Can I create a *super* super-user so that I can actually have a user that can deny permission to root?

The "user" you want is called LSM: Linux security module. The most well known are SELinux and AppArmor.

By this you can prevent certain binaries (and their child processes) from doing certain stuff (even if their UID is root). But you may allow these operations to getty and its child processes so that you can do it manually.

You're misunderstanding the concept of the root user.

In plain English, root is at the "top of the tree".

What if you decide one day to have a "super super user", and then next month, a "super super super user"(!). How far "up" the tree would you want to go? How would you shuffle all the permissions and hierarchy to make that work? Who is always at the top? Someone has to be at the top, and it's root. End of story.

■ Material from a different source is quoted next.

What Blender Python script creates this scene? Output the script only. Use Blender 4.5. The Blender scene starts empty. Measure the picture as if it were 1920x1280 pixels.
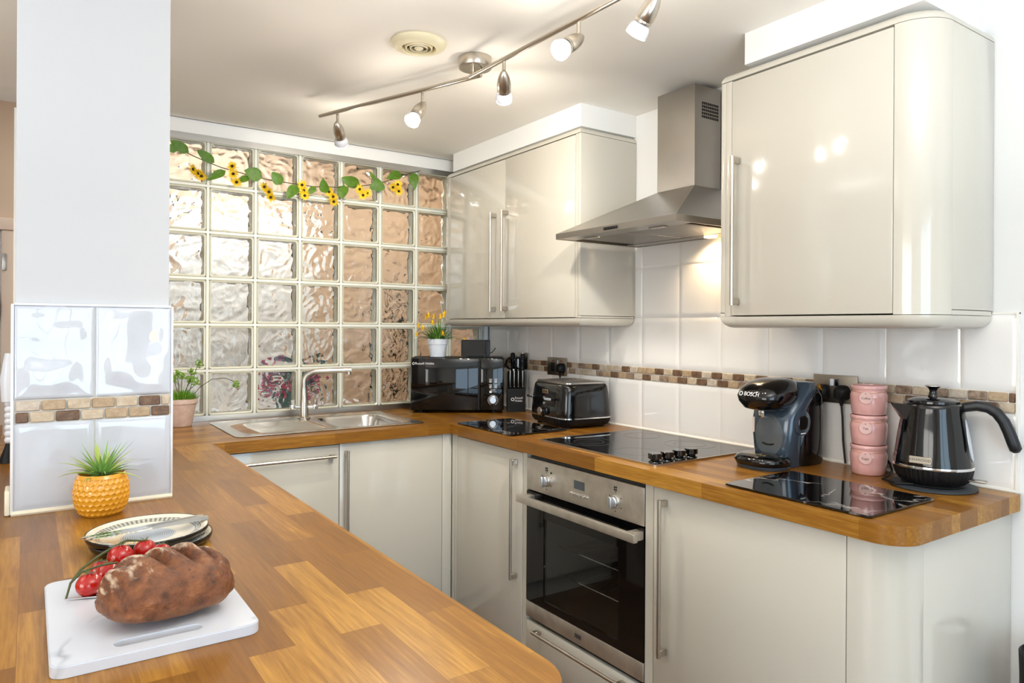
import bpy, bmesh, math, random
from mathutils import Vector, Matrix, noise
random.seed(11)
PI = math.pi
S = bpy.context.scene
COL = S.collection
V = Vector

# ------------------------------------------------------------------ helpers
def lin(c):
    def f(x):
        x = x / 255.0
        return x / 12.92 if x <= 0.04045 else ((x + 0.055) / 1.055) ** 2.4
    return (f(c[0]), f(c[1]), f(c[2]), 1.0)

def nd(nt, t, **kw):
    n = nt.nodes.new(t)
    for k, v in kw.items():
        setattr(n, k, v)
    return n

def mat(name, rgb, rough=.5, metal=0, coat=0, trans=0, ior=1.5, emit=None, estr=0, bump=None, var=None, spec=.5, sss=0, aniso=None, coords='Object'):
    m = bpy.data.materials.new(name); m.use_nodes = True
    nt = m.node_tree; p = nt.nodes['Principled BSDF']
    p.inputs['Base Color'].default_value = lin(rgb)
    p.inputs['Roughness'].default_value = rough
    p.inputs['Metallic'].default_value = metal
    p.inputs['Coat Weight'].default_value = coat
    p.inputs['Coat Roughness'].default_value = .03
    p.inputs['Transmission Weight'].default_value = trans
    p.inputs['IOR'].default_value = ior
    p.inputs['Specular IOR Level'].default_value = spec
    if sss:
        p.inputs['Subsurface Weight'].default_value = sss
        p.inputs['Subsurface Radius'].default_value = (.01, .004, .002)
    if emit:
        p.inputs['Emission Color'].default_value = lin(emit)
        p.inputs['Emission Strength'].default_value = estr
    tc = nd(nt, 'ShaderNodeTexCoord'); mp = nd(nt, 'ShaderNodeMapping')
    nt.links.new(tc.outputs[coords], mp.inputs['Vector'])
    if aniso: mp.inputs['Scale'].default_value = aniso
    if var:                                   # (scale, other colour, detail)
        nz = nd(nt, 'ShaderNodeTexNoise'); nz.inputs['Scale'].default_value = var[0]; nz.inputs['Detail'].default_value = var[2]
        rp = nd(nt, 'ShaderNodeValToRGB')
        rp.color_ramp.elements[0].position = .3; rp.color_ramp.elements[1].position = .7
        rp.color_ramp.elements[0].color = lin(rgb); rp.color_ramp.elements[1].color = lin(var[1])
        nt.links.new(mp.outputs[0], nz.inputs['Vector']); nt.links.new(nz.outputs['Fac'], rp.inputs[0])
        nt.links.new(rp.outputs[0], p.inputs['Base Color'])
    if bump:                                  # (scale, strength, detail, distance)
        nz = nd(nt, 'ShaderNodeTexNoise'); nz.inputs['Scale'].default_value = bump[0]; nz.inputs['Detail'].default_value = bump[2]
        bp = nd(nt, 'ShaderNodeBump'); bp.inputs['Strength'].default_value = bump[1]; bp.inputs['Distance'].default_value = bump[3]
        nt.links.new(mp.outputs[0], nz.inputs['Vector']); nt.links.new(nz.outputs['Fac'], bp.inputs['Height'])
        nt.links.new(bp.outputs[0], p.inputs['Normal'])
    return m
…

The solutions given here - including AppArmor and SELinux - don't really change this. They simply allow finer grain control over root permissions and processes.

It sounds to me like your update process isn't suitable for the desired outcome. But that's not a fault of the root user, at all. Instead of overcomplicating things, think of root as the highest level permission user, and then everything else, you have to work downwards.

I know some people will mark this down, but there is no level higher in the user hierarchy, and all the other solutions simply give slightly different control to how root permissions work. But they do not create a new user, with higher permissions.

You can't have a user with "more permissions" than root because root represents the highest level of permissions possible. Using a phrase like "more control than root" is a contradiction - root has full control and all possible permissions, so there is nothing that can be done above it.

If you just want to prevent files or directories from being changed/deleted then just set the immutable flag on them.

chattr +i <file>

Not even root will be able to do anything to them unless the flag is removed. It's also possible to use the container/namespace system to prevent root access but that seems like overkill for what you need.